From 1980, this episode of the Muppet Show starred Mark Hamill as Luke Skywalker. It starts off with scheduled guest Angus the Argyle Gargoyle getting ready to go on the air. But suddenly Luke Skywalker, R2-D2, and C-3PO crash into the studio, in search of Chewbacca the Wookiee, who was kidnapped, and since nobody liked Angus, they replaced his guest spot with the stars of Star Wars. Luke isn’t really interested in hosting the show, so he calls in his ‘cousin’ Mark Hamill to help out. Mark does the necessary song-and-dance parts, until Luke Skywalker and the droids hijack the Swine Trek. After the Swine Trek makes a smooth landing, Luke and the Droids are captured by Derth Nader, and Chewbacca the Wookiee comes to the rescue.

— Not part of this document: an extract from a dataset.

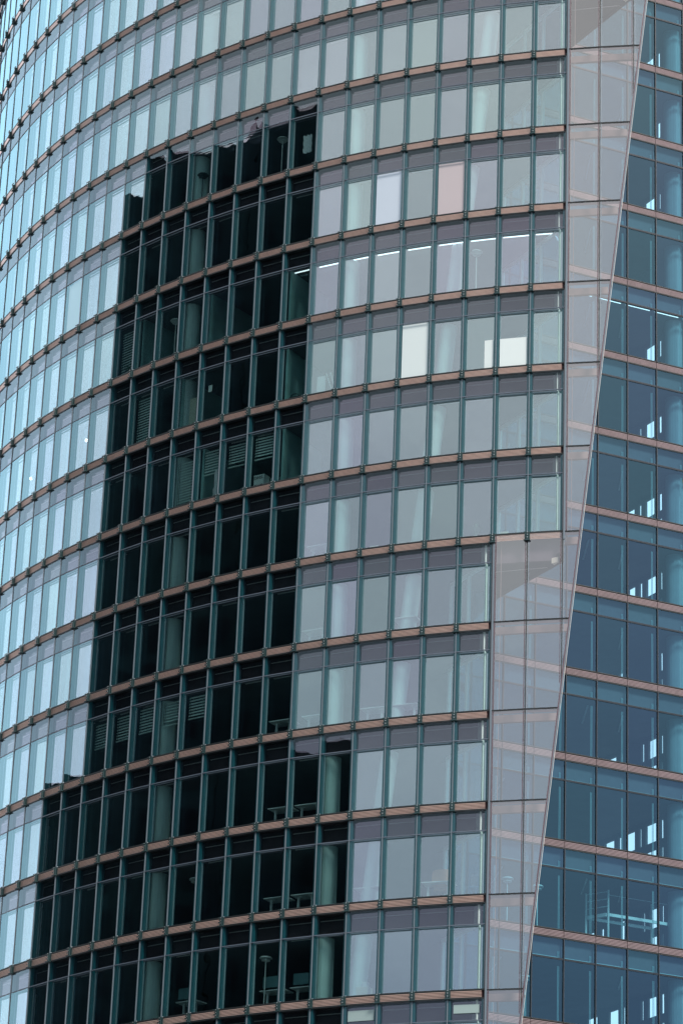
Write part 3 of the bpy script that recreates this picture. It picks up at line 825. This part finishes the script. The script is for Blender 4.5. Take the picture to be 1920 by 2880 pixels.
# ------------------------------------------------------------------ dark block across the street, mirrored in the facade
def azp(P, az, t): return (P[0] + math.sin(R_(az)) * t, P[1] + math.cos(R_(az)) * t)
dark = empty('dark_office_block', (-85, 105, 0), 'dark stone office block out of frame on the left, mirrored in the curved facade', 'office building')
def block(pts, h, nm, gx=3.0):
    back = [(p[0] - 22, p[1]) for p in pts][::-1]
    q = MB(); q.prism(list(pts) + back, 0, h, 'darkwall'); q.build(nm, dark)
    q = MB()
    for (a, b) in zip(pts, pts[1:]):
        ln = math.hypot(b[0] - a[0], b[1] - a[1]); t = ((b[0] - a[0]) / ln, (b[1] - a[1]) / ln)
        n = (t[1], -t[0]) if t[1] * (0 - a[0]) - t[0] * (115 - a[1]) > 0 else (-t[1], t[0])
        F = Frame(a, t, n); m_ = int(ln / gx)
        for i in range(m_):
            z = 3
            while z < h - 3.2:
                q.box(F, i * gx + .5, i * gx + gx - .5, .01, .04, z, z + 2.2, 'darkglass'); z += 3.4
    tag(q.build('window', dark), kind='stuff')
D = 80
panept = lambda j: arc(j + .5)
def ring(ja, jb, azA, azB):
    n = 5; out = []
    for i in range(n + 1):
        j = ja + (jb - ja) * i / n; out.append(azp(panept(j), azA + (azB - azA) * i / n, D))
    return out
block(ring(8, 10.2, -118.6, -106.6), 115.0, 'tower_body')
block(ring(10.2, 14, -106.5, -84.2), 113.2, 'body')
block(ring(14, 15, -84.1, -79.4), 110.6, 'side_body')
block(ring(6, 8, -128.6, -118.7), 66.5, 'low_wing')
block(ring(15, 17, -79.3, -69.8), 66.0, 'annex')
q = MB()
c = azp(panept(10.5), -104, D + 5)
q.tube((c[0], c[1], 113.01), (c[0], c[1], 117), .3, .2, 'darkwall', 8); q.prism([(c[0] - 3, c[1] - 3), (c[0] + 2, c[1] - 3), (c[0] + 2, c[1] + 3), (c[0] - 3, c[1] + 3)], 113.01, 114.6, 'darkwall')
q.build('roof_plant', dark)

# ------------------------------------------------------------------ ground
q = MB(); q.poly([(-1500, -1500, 0), (1500, -1500, 0), (1500, 1500, 0), (-1500, 1500, 0)], 'paving')
tag(q.build('ground', origin=(0, 0, 0)), kind='structure')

It’s amazing. When I watch this, I become a kid again.
I can see my parents next to me on our old couch, telling me I can stay up to watch the Muppets, and then it’ll be time for bed. (Mommy’s grown-up Muppets, my mother used to say, as opposed to the ones on Sesame Street.) And I watched, with joy but also a slight sense of dread, as each skit would bring me that much closer to the end of the show, and to bedtime.
I settled into the couch, and then, suddenly — CRASH! What was that? Luke Skywalker! C-3PO! R2-D2! The Star Wars guys were on the Muppet Show! I could barely handle the sheer coolness of it all.
Watching the same episode again now, of course, different things stand out. How lousy Mark Hamill is as an actor. His 70’s argyle-sweater-vest style. The pathetic sight of Chewbacca and R2-D2 being made to dance, once a cause for childish glee, now seems a spectre of the slow decline of the Star Wars franchise.
On another level, it occurred to me that the Muppet Show, taking place in the pre-MTV era, was really the forerunner of the music video. Each episode presents at least 3 or 4 songs with some sort of visual interpretation of the music. If there’s a difference, it’s that the Muppet Show lacks the hyperactive editing style of today’s videos, so you can actually focus on what’s going on — you’re not barraged by disjointed stimuli. It’s almost quaint. The gentleness of the songs also struck me as a sign of an era that has passed us by. Would there be a place for the Muppets on television today? Who would the guest stars be? Eminem? Rihanna? Robbie Williams?
But enough of such worries. I’m watching Luke Skywalker and the Muppets, and it’s just too amazing for my young brain to process. I wriggle my toes inside my Cookie Monster pajamas with the feet on them, and as Zoot blows that last, sorrowful note into his saxaphone, the credits roll up the screen, and I know it’s time for bed. But I’m not even tired!